Im zweiten Teil, der nur die letzten vierzig Seiten des Romans einnimmt, wird Pericles’ Lebensgeschichte, die die politischen Erfahrungen eines ganzen Jahrhunderts umschließt, durch seinen Freund Chelón aus einer zeitlichen Distanz von knapp dreißig Jahren rekapituliert. Dabei vermischen sich persönliche mit politischen Enttäuschungen und münden in ein ernüchterndes Urteil über El Salvador: „Hier ist immer alles schlimmer, als wir es uns vorstellen können“ (S. 309).
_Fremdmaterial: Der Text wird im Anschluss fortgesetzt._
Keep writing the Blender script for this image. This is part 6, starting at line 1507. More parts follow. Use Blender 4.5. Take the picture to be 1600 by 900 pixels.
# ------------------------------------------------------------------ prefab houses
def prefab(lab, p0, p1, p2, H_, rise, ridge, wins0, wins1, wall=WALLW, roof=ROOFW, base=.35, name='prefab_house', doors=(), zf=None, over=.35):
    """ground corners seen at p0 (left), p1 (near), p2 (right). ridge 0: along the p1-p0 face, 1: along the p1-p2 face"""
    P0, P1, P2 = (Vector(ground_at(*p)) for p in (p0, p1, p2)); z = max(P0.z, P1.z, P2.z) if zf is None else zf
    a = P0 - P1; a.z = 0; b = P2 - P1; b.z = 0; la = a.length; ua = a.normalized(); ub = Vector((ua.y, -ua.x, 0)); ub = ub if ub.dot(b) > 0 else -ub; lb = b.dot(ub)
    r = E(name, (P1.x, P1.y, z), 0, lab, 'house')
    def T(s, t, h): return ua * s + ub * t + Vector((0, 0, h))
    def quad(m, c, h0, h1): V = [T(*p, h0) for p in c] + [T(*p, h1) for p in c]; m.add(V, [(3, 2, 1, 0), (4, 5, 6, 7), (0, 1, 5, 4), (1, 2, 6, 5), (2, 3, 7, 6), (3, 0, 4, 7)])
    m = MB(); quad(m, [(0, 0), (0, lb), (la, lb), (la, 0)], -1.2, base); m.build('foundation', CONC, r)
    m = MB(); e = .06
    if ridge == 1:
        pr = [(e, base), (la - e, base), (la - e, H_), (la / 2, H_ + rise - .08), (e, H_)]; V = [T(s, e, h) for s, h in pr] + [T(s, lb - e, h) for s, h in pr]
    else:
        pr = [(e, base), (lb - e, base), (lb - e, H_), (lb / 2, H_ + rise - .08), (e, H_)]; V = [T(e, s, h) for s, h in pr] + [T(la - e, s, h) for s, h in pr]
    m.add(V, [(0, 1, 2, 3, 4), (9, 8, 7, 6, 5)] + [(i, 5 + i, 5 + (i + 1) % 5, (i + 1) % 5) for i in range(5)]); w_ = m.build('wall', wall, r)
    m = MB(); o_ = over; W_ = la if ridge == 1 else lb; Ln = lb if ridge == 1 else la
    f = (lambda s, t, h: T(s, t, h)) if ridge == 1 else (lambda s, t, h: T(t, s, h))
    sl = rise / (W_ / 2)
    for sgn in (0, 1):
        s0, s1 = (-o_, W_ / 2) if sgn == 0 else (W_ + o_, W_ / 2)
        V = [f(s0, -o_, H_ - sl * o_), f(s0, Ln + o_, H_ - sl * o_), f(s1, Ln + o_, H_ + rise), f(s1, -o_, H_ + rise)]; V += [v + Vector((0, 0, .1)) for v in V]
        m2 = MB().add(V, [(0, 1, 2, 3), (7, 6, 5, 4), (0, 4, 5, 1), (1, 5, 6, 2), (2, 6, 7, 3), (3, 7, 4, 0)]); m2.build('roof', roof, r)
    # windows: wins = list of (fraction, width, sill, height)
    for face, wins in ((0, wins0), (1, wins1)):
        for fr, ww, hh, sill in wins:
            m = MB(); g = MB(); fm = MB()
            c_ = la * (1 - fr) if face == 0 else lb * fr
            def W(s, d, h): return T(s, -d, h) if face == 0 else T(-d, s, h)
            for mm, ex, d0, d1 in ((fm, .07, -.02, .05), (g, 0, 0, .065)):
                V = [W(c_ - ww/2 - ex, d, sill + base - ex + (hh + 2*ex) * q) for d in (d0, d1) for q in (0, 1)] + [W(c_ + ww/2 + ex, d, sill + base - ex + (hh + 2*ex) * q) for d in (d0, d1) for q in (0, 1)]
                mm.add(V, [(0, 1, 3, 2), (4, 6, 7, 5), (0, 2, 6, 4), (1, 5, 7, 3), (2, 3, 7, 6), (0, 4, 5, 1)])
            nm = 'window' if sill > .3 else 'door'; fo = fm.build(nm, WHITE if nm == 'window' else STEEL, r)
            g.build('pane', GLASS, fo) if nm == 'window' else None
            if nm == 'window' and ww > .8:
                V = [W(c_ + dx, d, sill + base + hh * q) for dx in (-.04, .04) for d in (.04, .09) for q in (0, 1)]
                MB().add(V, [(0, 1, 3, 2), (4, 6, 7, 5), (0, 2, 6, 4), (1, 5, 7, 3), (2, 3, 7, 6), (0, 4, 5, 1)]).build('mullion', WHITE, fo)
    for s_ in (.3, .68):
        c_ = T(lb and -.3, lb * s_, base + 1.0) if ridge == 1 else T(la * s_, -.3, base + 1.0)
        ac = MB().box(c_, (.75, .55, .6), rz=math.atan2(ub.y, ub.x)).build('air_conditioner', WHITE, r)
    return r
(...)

Fazit: Eine äußerst suggestive Chronik eines politischen Umsturzes, erzählt aus der eingeschränkten Perspektive derjenigen, die nur wenig bewegen, aber viel erleiden. Mit glasklarem Realismus, großer Ernsthaftigkeit und gleichzeitig mit der Leichtigkeit einer Farce führt Castellanos Moya in Der schwarze Palast seine Reihe meisterhafter Romane fort.

Die Saga der Familie Aragón wird durch früher publizierte Romane des Autors vervollständigt: In Aragóns Abgang (Rotpunkt 2005, org. Donde no estén ustedes, 2003) erzählt Castellanos Moya die Geschichte Betitos, das heißt Alberto Aragóns, und in Desmonoramiento (2006) ist Clemen Aragón Teil der Nebenhandlung.

Doris Wieser

Horacio Castellanos Moya: Der schwarze Palast (Tirana memoria, 2008).
Aus dem Spanischen von Stefanie Gerhold.
Frankfurt am Main: S. Fischer 2010. 331 Seiten. 19,95 Euro.